Adding or removing a candidate who is essentially a rounding error shouldn’t make a difference.
In 2020, in Wisconsin, the Green candidate, Howie Hawkins, ran as a write in and got a little over 1,000 votes. 0.03% of the vote. Biden won the state by 20,000.
Jo Jorgenson, the Libertarian candidate, also running as a write in, was an actual factor taking 38,491 votes most likely away from Trump.
https://en.m.wikipedia.org/wiki/2020_United_States_presidential_election_in_Wisconsin
Adding or removing a candidate who is essentially a rounding error shouldn’t make a difference.
I agree. But I wonder why Democrat Party worked so hard to have her removed if it doesn’t really make much of a difference.
In 2016, the number of votes Jill Stein got WAS bigger than the number Clinton lost by, and for the faithful who can’t see a) Clinton was a terrible candidate and b) she fucked up by not campaigning in Wisconsin, they’d rather blame Stein for the loss than point the finger at Clinton.
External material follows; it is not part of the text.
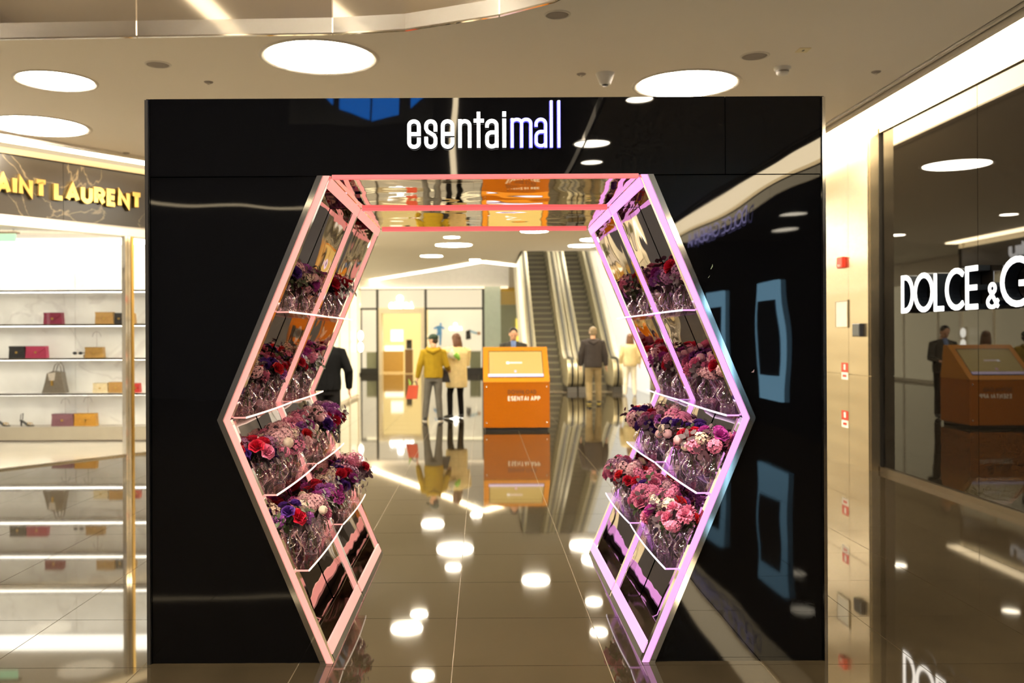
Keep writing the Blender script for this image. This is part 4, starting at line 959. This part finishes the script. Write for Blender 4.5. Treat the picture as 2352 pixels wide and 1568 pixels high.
def person(label, loc, rz, h, arms, legs, top, bot, shoes, hairf, turn=0., nod=0., hem=.86, bulk=1.0, sleeve=1.0, topz=1.46, soles=None, group=None):
    k = h/1.75; P = thing('person', label, 'person', loc, rz, group); P.scale = (k,)*3
    body = [rings([(.84,.14,.11),(.95,.165,.115),(1.08,.14,.10),(1.22,.155,.11),(1.36,.175,.11),(1.44,.12,.075),(1.49,.055,.055)])]
    hc = Vector((0,.03+.05*nod,1.635-.02*nod)); RT = Matrix.Rotation(turn,3,'Z') @ Matrix.Rotation(-nod*.5,3,'X')
    def hp(v): return hc+RT @ Vector(v)
    def hv(vf): return ([hp(v) for v in vf[0]], vf[1])
    body += [tube_vf([(0,-.005,1.44),(0,.0,1.52),tuple(hp((0,-.01,-.05)))], [.062,.055,.055], 12)]
    body += [hv(ell_vf((0,-.005,.02),(.078,.095,.100),14,10)), hv(ell_vf((0,.028,-.045),(.058,.062,.068),12,8)), hv(ell_vf((0,.098,-.012),(.013,.02,.024),8,6)), hv(ell_vf((.078,-.005,-.005),(.012,.02,.03),8,6)), hv(ell_vf((-.078,-.005,-.005),(.012,.02,.03),8,6)), hv(ell_vf((0,.082,-.062),(.025,.014,.010),8,6))]
    for s_, (kn, an, tf) in zip((-1,1), legs):
        hip = (s_*.088,0,.90); body.append(tube_vf([hip, tuple((Vector(hip)+Vector(kn))/2), kn, tuple(Vector(kn)*.6+Vector(an)*.4), an], [.085,.078,.056,.055,.036], 12))
        a_ = Vector(an); f_ = Vector((math.sin(tf), math.cos(tf), 0)); body.append(tube_vf([a_-f_*.05+Vector((0,0,-.04)), a_+f_*.05+Vector((0,0,-.045)), a_+f_*.16+Vector((0,0,-.06))], [(.03,.035),(.03,.04),(.018,.034)], 8, ref=(f_.y,-f_.x,0)))
    for s_, (el, wr) in zip((-1,1), arms):
        sh = (s_*.165,0,1.405); body.append(tube_vf([sh, tuple((Vector(sh)+Vector(el))/2), el, tuple((Vector(el)+Vector(wr))/2), wr], [.055,.047,.040,.037,.027], 10))
        body += hand_vf(wr, Vector(wr)-Vector(el), (0,1,0) if abs((Vector(wr)-Vector(el)).normalized().y) < .8 else (s_,0,0), 1.0)
    remesh('body', join_vf(body), .0085, SKIN, P, 3)
    b = bulk
    tp = [rings([(hem,.172*b,.128*b),(hem+.10,.180*b,.135*b),(1.10,.170*b,.130*b),(1.24,.182*b,.135*b),(1.36,.195*b,.132*b),(1.44,.150*b,.10*b),(topz+.03,.075*b,.078*b)])]
    for s_, (el, wr) in zip((-1,1), arms):
        sh = Vector((s_*.168*b,0,1.395)); el = Vector(el); w2 = el+(Vector(wr)-el)*sleeve
        tp.append(tube_vf([sh-Vector((s_*.05,0,0)), sh, (sh+el)/2, el, (el+w2)/2, w2], [.07*b,.076*b,.066*b,.060*b,.054*b,.042*b], 12))
    j = remesh('jacket', join_vf(tp), .011, top, P, 3)
    pt = [rings([(.80,.15,.115),(.90,.168,.125),(1.0,.160,.118)])]
    for s_, (kn, an, tf) in zip((-1,1), legs):
        hip = Vector((s_*.085,0,.90)); kn = Vector(kn); an = Vector(an); lw = bot[1]
        pt.append(tube_vf([hip, (hip+kn)/2, kn, (kn+an)/2, an+Vector((0,0,-.015))], [.095,.088*lw,.070*lw,.066*lw,.058*lw], 12))
    remesh('trousers', join_vf(pt), .011, bot[0], P, 3)
    for s_, (kn, an, tf) in zip((-1,1), legs):
        a_ = Vector(an); f_ = Vector((math.sin(tf), math.cos(tf), 0)); zf_ = a_.z-.085
        up = [tuple(a_-f_*.06+Vector((0,0,-.03))), tuple(a_+f_*.02+Vector((0,0,-.03))), tuple(a_+f_*.11+Vector((0,0,-.048))), tuple(a_+f_*.185+Vector((0,0,-.058)))]
        so2 = remesh('shoe', tube_vf(up, [(.042,.040),(.046,.044),(.034,.046),(.016,.03)], 12, ref=(f_.y,-f_.x,0)), .009, shoes, P, 2)
        if soles:
            up2 = [(p[0],p[1],zf_+.012) for p in up]; obj('sole', *tube_vf(up2, [(.012,.042),(.014,.047),(.014,.049),(.012,.034)], 10, ref=(f_.y,-f_.x,0)), soles, so2, True, loc=(0,0,0))
    for ex in (-.03,.03):
        obj('eye', *ell_vf(hp((ex,.084,.008)), (.011,.007,.007), 8, 6), m_dark, P, True, loc=(0,0,0))
    hairf(P, hp, hv)
    return P
def hair_short(m, top=1.0):
    def f(P, hp, hv):
        parts = [hv(ell_vf((0,-.022,.045),(.086,.094,.085*top),14,10)), hv(ell_vf((0,-.045,-.01),(.078,.060,.075),12,8))]
        remesh('hair', join_vf(parts), .009, m, P, 2)
    return f
def hair_long(m, L=.36):
    def f(P, hp, hv):
        parts = [hv(ell_vf((0,-.018,.035),(.094,.105,.10),14,10)), hv(tube_vf([(0,-.03,.02),(0,-.06,-.08),(0,-.075,-L*.6),(0.01,-.07,-L)], [(.10,.08),(.112,.075),(.118,.06),(.075,.04)], 14, ref=(0,1,0)))]
        remesh('hair', join_vf(parts), .010, m, P, 3)
    return f
def cap(m):
    def f(P, hp, hv):
        remesh('hair', hv(ell_vf((0,-.045,-.01),(.078,.060,.07),12,8)), .009, mat('hair_dark', (.03,.022,.015), rough=.6), P, 2)
        parts = [hv(ell_vf((0,-.006,.055),(.092,.108,.078),16,10)), hv(tube_vf([(0,.07,.045),(0,.13,.036),(0,.175,.026)], [(.075,.010),(.07,.010),(.045,.009)], 12, ref=(0,0,1)))]
        remesh('cap', join_vf(parts), .008, m, P, 2)
    return f
ST = [((-.095,.01,.50),(-.10,-.02,.085),-.25), ((.095,.01,.50),(.10,-.02,.085),.25)]
HB_ = mat('hair_brown', (.10,.038,.012), rough=.5, noise=.3, scale=40)
# man in the mustard jacket
Y1 = F*H/195; X1 = (995-CX)/195*H
p1 = person('person in mustard hooded jacket, grey trousers and dark green cap, seen from behind', (X1,Y1,0), .05, 1.66, [((-.27,-.02,1.13),(-.32,.04,.88)), ((.27,.0,1.12),(.31,.24,1.04))],
    [((-.13,.02,.50),(-.17,-.01,.085),-.15), ((.10,.0,.50),(.13,-.03,.085),.2)], cloth('mustard', (.33,.22,.015)), (cloth('grey', (.125,.12,.105)),1.0), mat('shoe_black', (.02,.02,.02), rough=.5), cap(mat('cap_green', (.015,.04,.022), rough=.7)), turn=1.0, hem=.88, bulk=1.10, soles=mat('sole_white', (.8,.78,.7), rough=.5))
obj('hood', *tube_vf([(-.12,-.02,1.47),(-.09,-.10,1.43),(0,-.14,1.40),(.09,-.10,1.43),(.12,-.02,1.47)], [(.035,.04),(.05,.055),(.055,.065),(.05,.055),(.035,.04)], 12), MATS['cloth_mustard'], p1, True, loc=(0,0,0))
# shopping bag in the hand
bx, bz_ = wx(944,Y1), .0
t = thing('shopping_bag', 'small red paper shopping bag held by the person in mustard', 'bag', (bx,Y1+.05,.50)); m_bag = mat('bag_red', (.52,.075,.03), rough=.5)
prism('body', [(wx(931,Y1),wz(915,Y1)),(wx(957,Y1),wz(915,Y1)),(wx(960,Y1),wz(884,Y1)),(wx(938,Y1),wz(884,Y1))], Y1-.02, Y1+.10, m_bag, t)
for dy in (0,.08): tube('handle', [(wx(943,Y1),Y1+dy,wz(885,Y1)),(wx(947,Y1),Y1+dy,wz(877,Y1)),(wx(953,Y1),Y1+dy,wz(874,Y1)),(wx(957,Y1),Y1+dy,wz(884,Y1))], .006, m_dark, t, 6)
prism('tissue', [(wx(939,Y1),wz(884,Y1)),(wx(937,Y1),wz(868,Y1)),(wx(942,Y1),wz(876,Y1)),(wx(946,Y1),wz(884,Y1))], Y1+.02, Y1+.05, mat('tissue_green', (.25,.45,.08), rough=.6), t)
# woman in the beige coat
Y2 = F*H/188; X2 = (1048-CX)/188*H
p2 = person('person in loose beige coat and black leggings with long brown hair, beside the mustard jacket', (X2,Y2,0), .35, 1.67, [((-.27,.06,1.13),(-.20,.24,1.16)), ((.25,.06,1.13),(.06,.27,1.16))],
    [((-.13,.05,.50),(-.15,-.03,.085),-.5), ((.08,.0,.50),(.10,-.02,.085),.1)], cloth('beige', (.74,.60,.30)), (cloth('black', (.008,.007,.007)),.93), MATS['shoe_black'], hair_long(HB_,.40), turn=.35, hem=.64, bulk=1.32)
t = thing('handbag', 'black shoulder bag hanging between the mustard jacket and the beige coat', 'bag', (wx(1022,Y2-.2),Y2-.2,.7)); Yb = Y2-.22
prism('body', [(wx(1012,Yb),wz(877,Yb)),(wx(1034,Yb),wz(877,Yb)),(wx(1027,Yb),wz(848,Yb)),(wx(1013,Yb),wz(848,Yb))], Yb-.05, Yb+.05, MATS['leather_black'], t)
tube('strap', [(wx(1014,Yb),Yb,wz(849,Yb)),(wx(1022,Yb),Yb+.05,wz(815,Yb)),(wx(1027,Yb),Yb,wz(849,Yb))], .008, MATS['leather_black'], t, 6)
t = thing('wrapped_bouquet', 'small green and white wrapped bouquet held by the person in beige coat', 'flowers', (wx(1040,Y2-.1),Y2-.1,1.15)); Yw = Y2-.27
obj('wrap', *tube_vf([(wx(1047,Yw),Yw,wz(823,Yw)),(wx(1038,Yw),Yw,wz(815,Yw)),(wx(1031,Yw),Yw,wz(809,Yw))], [.03,.07,.10], 10), mat('wrap_white', (.75,.75,.62), rough=.6), t, True)
obj('greenery', *tube_vf([(wx(1045,Yw),Yw-.04,wz(812,Yw)),(wx(1051,Yw),Yw-.04,wz(818,Yw)),(wx(1055,Yw),Yw-.03,wz(826,Yw))], [.05,.05,.02], 8), mat('wrap_green', (.22,.5,.06), rough=.6), t, True)
# attendant behind the kiosk
Y3 = 17.6; X3 = (1179-CX)*Y3/F
p3 = person('person with short dark hair in charcoal jacket and blue shirt, looking down behind the kiosk', (X3,Y3,0), PI, 1.79, [((-.26,.05,1.13),(-.20,.28,1.08)), ((.26,.05,1.13),(.20,.28,1.08))], ST, cloth('charcoal', (.05,.05,.045)), (cloth('black', (.008,.007,.007)),1.0), MATS['shoe_black'], hair_short(mat('hair_black', (.012,.009,.007), rough=.5)), nod=.9, bulk=1.10)
obj('shirt', *tube_vf([(0,.125,1.20),(0,.125,1.36),(0,.07,1.50)], [(.035,.02),(.055,.025),(.05,.03)], 10), mat('shirt_blue', (.12,.20,.42), rough=.7), p3, True, loc=(0,0,0))
# man walking to the escalator
Y4 = F*H/158; X4 = (1362-CX)/158*H
p4 = person('grey haired person in dark grey jacket and khaki trousers walking to the right escalator', (X4,Y4,0), -.03, 1.82, [((-.27,-.02,1.13),(-.28,.06,.88)), ((.27,-.03,1.13),(.29,.02,.88))],
    [((-.10,.03,.50),(-.10,-.12,.10),-.1), ((.12,.12,.52),(.14,.16,.085),.15)], cloth('slate', (.055,.048,.048)), (cloth('khaki', (.30,.235,.13)),1.10), MATS['shoe_black'], hair_short(mat('hair_grey', (.28,.22,.14), rough=.6)), hem=.84, bulk=1.18, soles=mat('sole_yellow', (.55,.45,.12), rough=.5))
obj('hood', *tube_vf([(-.11,-.02,1.47),(-.08,-.10,1.42),(0,-.13,1.38),(.08,-.10,1.42),(.11,-.02,1.47)], [(.03,.04),(.045,.05),(.05,.06),(.045,.05),(.03,.04)], 12), MATS['cloth_slate'], p4, True, loc=(0,0,0))
# woman in the beige jacket and white trousers
Y5 = F*H/138; X5 = (1447-CX)/138*H
p5 = person('person in beige jacket and white trousers with long brown hair, right of the escalators', (X5,Y5,0), -.1, 1.66, [((-.25,-.02,1.13),(-.26,.06,.92)), ((.25,-.03,1.13),(.26,.04,.9))],
    [((-.12,.03,.50),(-.15,-.02,.085),-.2), ((.10,.02,.50),(.12,-.02,.085),.15)], cloth('sand', (.60,.50,.28)), (cloth('white', (.75,.72,.62)),1.05), mat('shoe_white', (.7,.68,.6), rough=.5), hair_long(HB_,.30), hem=.84, bulk=1.15)
# person in black at the left
Y6 = 12.9; X6 = (752-CX)*Y6/F
p6 = person('person all in black walking past, half hidden behind the left side of the arch', (X6,Y6,0), .2, 1.76, [((-.27,-.05,1.13),(-.27,.08,.90)), ((.29,-.04,1.13),(.30,.02,.885))],
    [((-.10,.05,.50),(-.10,.10,.085),-.1), ((.10,.0,.50),(.11,-.10,.095),.15)], cloth('jet', (.004,.004,.0045)), (cloth('black', (.008,.007,.007)),1.0), MATS['shoe_black'], hair_short(MATS['hair_black']), bulk=1.08)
Yep. And I was gonna vote Democrat that year when Bernie was taking the world by storm. I’m a big Bernie fan.
Then Clinton pushed him out, and I def switched back to Green.
Jo Jorgenson, the Libertarian candidate, also running as a write in, was an actual factor taking 38,491 votes most likely away from Trump.
I wonder if history will repeat itself with the Libertarian candidate. The current libertarian candidate seems to be a much stronger candidate than Jorgenson was.
Not sure, TBH, I haven’t really been following the Libertarian side of things. You would think the Republicans who defected from their party would have ended up in the Libertarians, and that didn’t happen.
Also Walz’s message of “Mind your own damn business!” could be a Libertarian bumper sticker.
Based on what I’ve seen in real life with the Republicans I’ve known, when they don’t like their candidate, they don’t usually defect. They just sit out the election.
I live near the birthplace of the Libertarian party, and most Libertarians around here do not like Trump at all.